As the city suffered over the years, many representatives looked in envy as the county thrived by comparison.

It became one of the richest local authorities in the State and was able to maintain some of the lowest commercial rates in the country.

It’s hardly a surprise to learn, then, that the reforms don’t have universal support.

Some in the county feel they stand to lose more than they will gain under the new administrative structures. There are also those in the city who feel a simple boundary would have made more sense.

Outspoken Independent councillor John Gilligan was one of many sceptics over the reforms, and still has his doubts as to whether it will save money.

“No one’s sure what will happen, and it all seems a bit of a mish-mash,” he says. “ Look at the savings: were were told it would save €20 million. Wonderful. But it was never explained how. Then, it fell to €15 million and, more recently, €5 million. Now there’s talk an overdraft might be needed.”

Nevertheless, he says he supports the project as it’s the only game in town. Most councillors in the main political parties – once heavily sceptical – have also swung in behind the changes.

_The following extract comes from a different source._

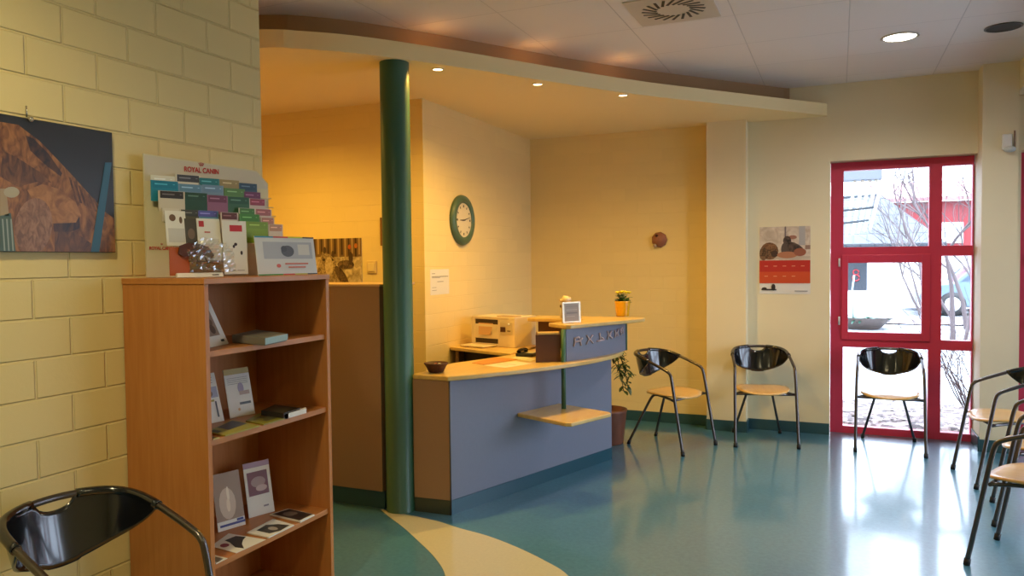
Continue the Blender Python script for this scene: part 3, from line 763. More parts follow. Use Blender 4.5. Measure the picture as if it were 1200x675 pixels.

Not all blueprints go according to plan, however. Shortly after an ambitious Limerick 2030 strategy was launched during the summer – with pledges to revitalise the city centre and cease the glut of out-of-town shopping – came news that Marks & Spencers was to open a flagship store in the area.

It was good news – but there was a problem: it would be located in Parkway Valley, the unfinished shopping centre on the edge of town.

If it does go ahead, it will be a poor start for a new era of sustainable planning.

Behind the scenes, however, there is still hope it may open in a revitalised Arthur’s Quay development in the city centre, assuming it gets the go-ahead.

It’s a reminder, if one were needed, that changing boundaries is a far more complex business than simply redrawing some lines on a map.